Oh, don't get me started about the New Yorker. I've ranted about the New York Times Book Review several times here but I've slighted the New Yorker, which is more than deserving of a rant or two; perhaps I'll produce one some time soon. This week's issue is a prime example of much about it that makes me gnash my teeth, including the pieces cited above but others as well, above all the latest from one Malcolm Gladwell. Good golly, will we never be delivered from this guy's drivel? This week's wisdom: how the personal psychology of the big investment bankers, specifically their overconfidence which is a natural but in this case maladaptive human trait, is what caused the current economic crisis. Hello!?! Has he never heard of capitalism? Overproduction? Speculation? No, apparently not, but hey he did take a Psych 101 class, and he does read business school case studies, those fonts of wisdom. While we're at it, by the way, does he know women exist? Again, apparently not.

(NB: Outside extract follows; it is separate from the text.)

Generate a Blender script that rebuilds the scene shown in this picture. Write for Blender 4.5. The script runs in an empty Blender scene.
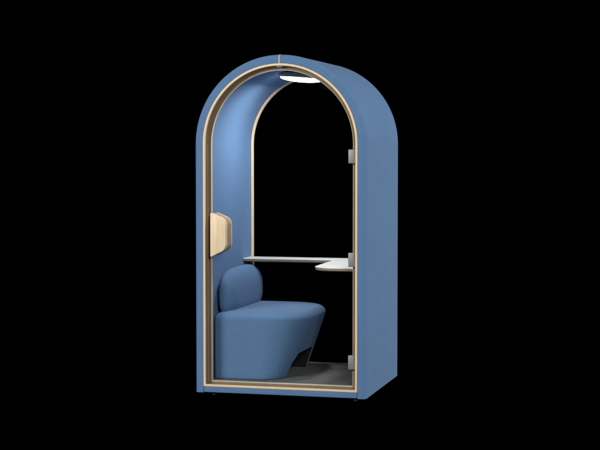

OK. Enough. I have yet to blog about the exhibit at which we spent two-thirds of our two days at the Met. This is because I've been pondering it, and how to boil down what I saw and what I've been thinking into a brief blog entry. I'd also like to find some relevant books to recommend and haven't yet had a chance. It will come soon, though. Also coming, within the week, a look at an independent press that specializes in, believe it or not, left political fiction.